Христианство подчеркивает важность институционализации индивида. Christianitas – не только вера, но и социальная общность, мир, устроенный согласно воле и учению Творца и Спасителя. Между "естественным", "плотским" человеком (homo naturalis или homo carnis) и человеком, который превращен актом крещения в homo Christianus, – пропасть, преодолеваемая этим актом "инициации". Акт крещения представляет собой не что иное, как глубокую трансформацию самой сущности индивида, приобщение "природного человека" к коллективу верующих. Тем самым он обретает возможность спасения. Он вмещает в себя "культурный код" христианской общности, ее принципы и нормы – только поэтому, согласно учению церкви, он становится личностью.
* * *
Средневековье получило от Античности – в плане антропологии – непростое наследие.

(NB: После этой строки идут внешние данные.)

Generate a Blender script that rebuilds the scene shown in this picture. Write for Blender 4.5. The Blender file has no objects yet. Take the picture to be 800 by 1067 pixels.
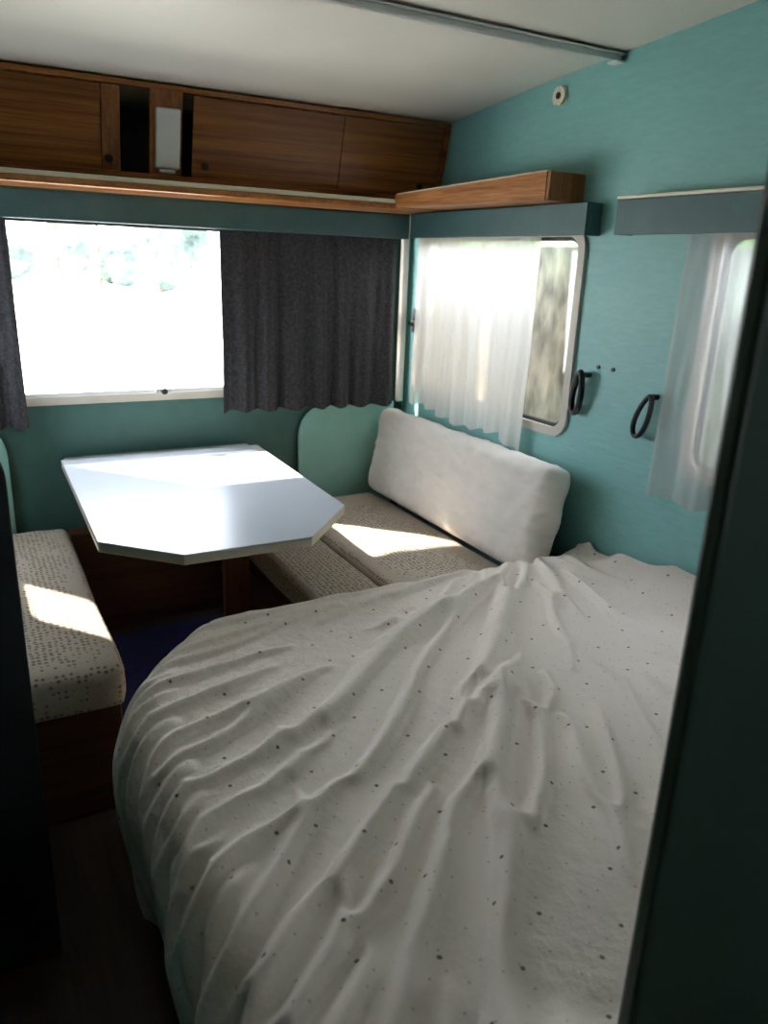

В греко-римской древности понятие "личность" еще не было ясно выражено. Греч, "prosopon", лат. "persona" служили обозначениями театральной маски. Личина – не только не личность, но, скорее, нечто ей противоположное, и путь, проделанный термином "persona" на протяжении многих столетий, может служить свидетельством усилий, предпринятых культурным сознанием, прежде чем европеец сумел наполнить этот термин тем содержанием, которое выразило бы сущность человеческой личности. Persona, за которой актер античного театра скрывал свое подлинное лицо, личности не предполагала, как не предполагало ее абстрактное юридическое лицо, признак правовой дееспособности, которое в римском праве носило наименование persona. Античная мысль видела в persona преимущественно социальную роль, отводимую обществом тем или иным его членам. Это понятие относилось к сфере театра, права и судопроизводства, а не к области психологии.

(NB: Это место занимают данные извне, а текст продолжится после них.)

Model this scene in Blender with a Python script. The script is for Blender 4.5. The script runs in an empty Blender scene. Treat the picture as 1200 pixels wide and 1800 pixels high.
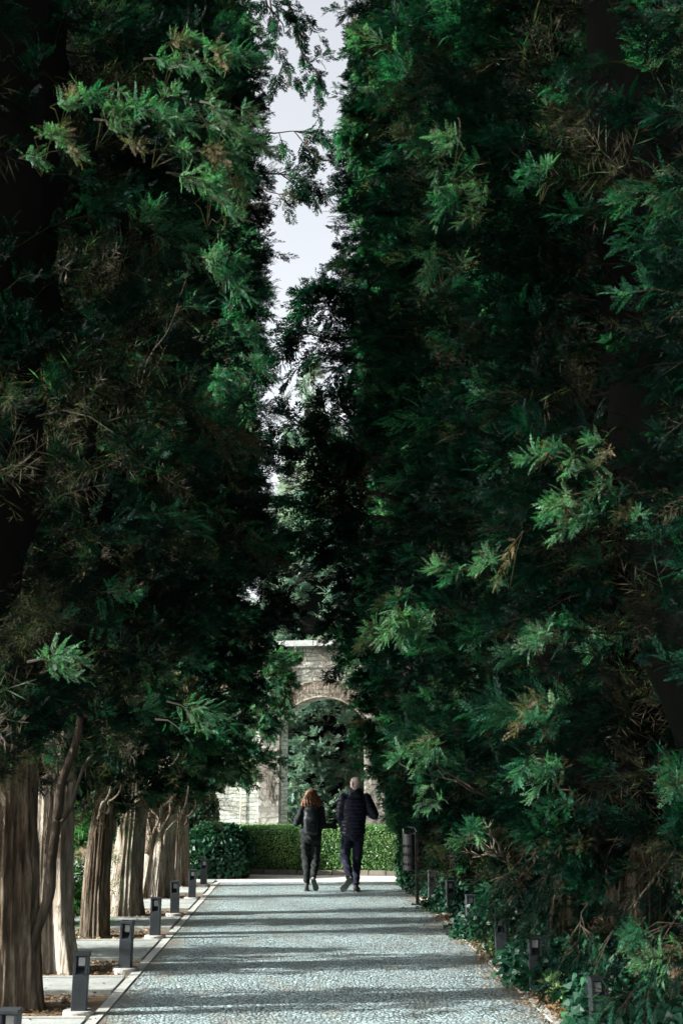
import bpy, bmesh, math, random
import numpy as np
from mathutils import Vector, Matrix, noise
R = math.radians
PI = math.pi
SC = bpy.context.scene
COL = SC.collection

# ------------------------------------------------------------------ camera, world, sun, exposure
F_PX, EYE = 2200.0, 1.61                       # focal length for an 1800 px tall frame, eye height
PITCH, YAW = 12.43, 1.78
cam_d = bpy.data.cameras.new('camera')
cam = bpy.data.objects.new('camera', cam_d)
COL.objects.link(cam)
cam_d.sensor_fit = 'VERTICAL'
cam_d.sensor_height = 36
cam_d.lens = F_PX / 1800 * 36
cam_d.clip_end = 2000
cam_d.dof.use_dof = True
cam_d.dof.focus_distance = 19
cam_d.dof.aperture_fstop = 5.6
cam.location = (0, 0, EYE)
cam.rotation_euler = (R(90 + PITCH), 0, R(-YAW))
SC.camera = cam

SUN_EL, SUN_AZ = 24.0, -97.0                   # azimuth from +Y, clockwise seen from above: the sun stands to the left
world = bpy.data.worlds.new('World')
SC.world = world
world.use_nodes = True
wn = world.node_tree
wn.nodes.clear()
sky = wn.nodes.new('ShaderNodeTexSky')
sky.sky_type = 'NISHITA'
sky.sun_disc = False
sky.sun_elevation = R(SUN_EL)
sky.sun_rotation = R(SUN_AZ)
sky.dust_density = 4.0
sky.air_density = 1.0
hs = wn.nodes.new('ShaderNodeHueSaturation')
hs.inputs['Saturation'].default_value = 0.22
bg = wn.nodes.new('ShaderNodeBackground')
bg.inputs['Strength'].default_value = 0.12
wo = wn.nodes.new('ShaderNodeOutputWorld')
wn.links.new(sky.outputs[0], hs.inputs['Color'])
wn.links.new(hs.outputs[0], bg.inputs['Color'])
wn.links.new(bg.outputs[0], wo.inputs['Surface'])
sun_d = bpy.data.lights.new('sun', 'SUN')
sun_d.energy = 5.0
sun_d.angle = R(0.5)
sun_d.color = (1.0, 0.96, 0.90)
sun = bpy.data.objects.new('sun', sun_d)
COL.objects.link(sun)
a, e = R(SUN_AZ), R(SUN_EL)
to_sun = Vector((math.sin(a) * math.cos(e), math.cos(a) * math.cos(e), math.sin(e)))
sun.rotation_euler = to_sun.to_track_quat('Z', 'Y').to_euler()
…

И точно так же близкое по смыслу к persona понятие "характер" (character) было связано с областью психики лишь постольку, поскольку на ней отпечатлелось нечто, подобно тому как печать оставляет оттиск на материале (слово "character" и означало "клеймо", "тавро", "отпечаток"). Эти понятия отличаются статичностью, указывая человеку или группе людей место, предназначенное для них в рамках системы. Идентичность личности определяется извне, предустановлена институтами и объективными отношениями, но не представляет собой субъективности, единства внутренне переживаемого личного опыта.
Личностное сознание в древности, видимо, еще не было развито и не стало предметом пристальных размышлений. Человек не осознавал себя личностью, не воспринимал в этом качестве и своих языческих богов, которые мыслились как некие персонифицированные силы, а не индивиды. Человек подчинен безличной высшей силе – судьбе, которой он не в состоянии противостоять. Прекрасное, гармоничное и пропорциональное тело античной скульптуры не индивидуализовано, и душа не выражает единичности человека, сосуда, содержащего это божественное начало. Внутреннее, психологическое содержание человека в эллинской Античности не было предметом напряженных исканий и исследований.
Положение несколько усложнилось в Древнем Риме. Отдельные авторы обнаруживают тенденцию к самоуглублению (Сенека, Марк Аврелий), но подлинный, хотя и оставшийся в ту эпоху единичным, прорыв к психологической интроспекции – это прорыв Августина.
В лице Аврелия Августина (354–430) христианство существенно продвинулось в освоении "внутреннего пространства" индивида и в углублении понятия личности. Было по-новому осмыслено человеческое Я – единство сознательной и волящей субстанции, разумной и эмоциональной личности. В противоположность античной сосредоточенности на судьбе, как бы "освобождавшей" индивида от личной ответственности за собственную жизнь и поступки, Августин заявляет: "Ego, non fatum, поп fortuna, поп diabolus" ("Я, а не рок, не судьба и не дьявол").